Thursday, February 25, 2010

RON BROWZ KILLED AUTO-TUNE BEFORE JAY Z


Though Ron Browz’s new collabo with Foxy Brown, “Ride Ya Bike (She’s A Biker),” is his first Auto-Tune-free single, the Harlem producer and rapper claims he had plans of going au natural long before Jay-Z pulled the trigger with “D.O.A. (Death Of Auto-Tune).”
“What’s weird was that before ‘D.O.A.,’ I had started recording songs without Auto-Tune. People don’t know that,” Browz recently explained to VIBE. “[Ether Boy] was going to be half-and-half. So when he came out with ‘D.O.A.,’ I was like ‘Wow.’ And it was just time for me to show people I can rap.
“But you can’t just give Auto-Tune to your mother and be like ‘Hey Ma, go on Auto-Tune, you’re going to make a smash.’,” the rapping producer continued. “No. I still had to write lyrics that people could sing along with. So I’ve just been recording songs with and without it.”
That said, Browz’s 2010 mantra—the simpler, the stickier—won’t veer too left from his past formula. “What I did for [“Ride Ya Bike (She’s A Biker)”] is like all my previous songs. I just play the beat, put my headphones on and say whatever comes to mind,” he reveals of his songwriting process. “I don’t care how dumb or how silly you think it sounds, because I know the catchiest songs end up being big records. And in this industry, hooks are the most important part of the song.”
Having mastered the craft of creating mindless melodies that catch on—think “Arab Money,” “Pop Champagne,” and “Jumpin’ Out The Window”—Browz was stumped when rumors bubbled last October that he'd been dropped from his label, Universal Motown.
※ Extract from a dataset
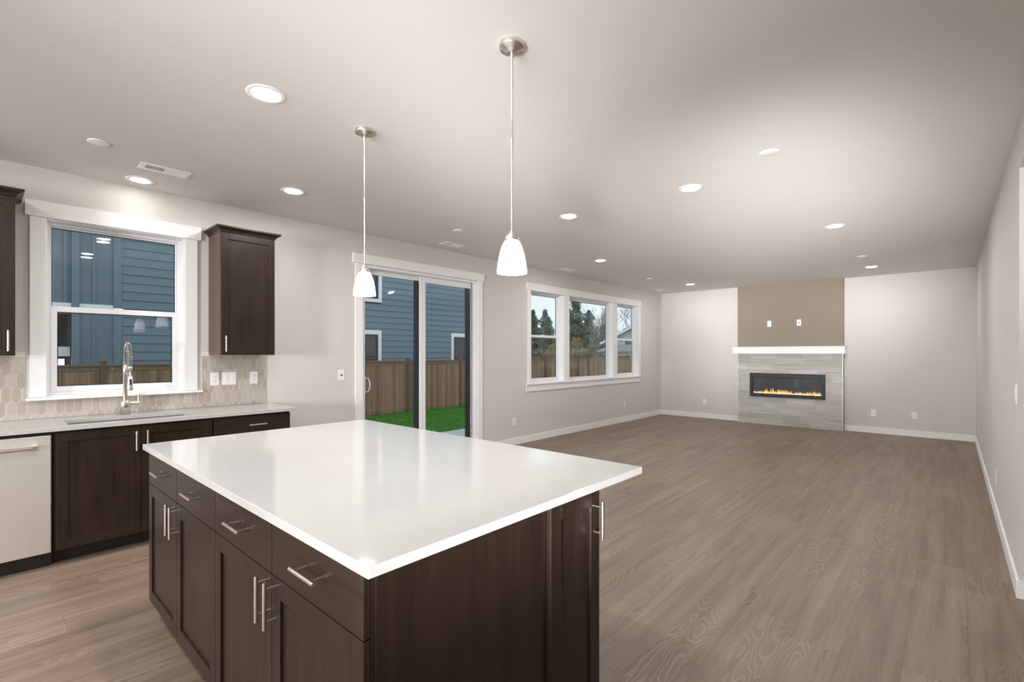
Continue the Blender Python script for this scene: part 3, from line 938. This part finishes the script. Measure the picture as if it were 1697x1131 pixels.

“When I was up there, I had the Drake momentum. I had all these big records' and then for some odd reason they felt like [my album] shouldn’t come out,” he said. “The album was dope, features from Diddy to Keri to Lloyd Banks to Amerie and I’m like ‘What’s going on?’
“I don’t know if it was ‘D.O.A,' I had no idea what the hold up was,” he continued. “[I knew] the people wanted it ’cause I’m on the road every weekend. Then when ‘Gimme 20 Dollars’ came out and they didn’t get behind the record, I was like ‘I gotta go.’ So I took the initiative and told Universal I wanted to leave. I didn’t get dropped; it was a mutual understanding."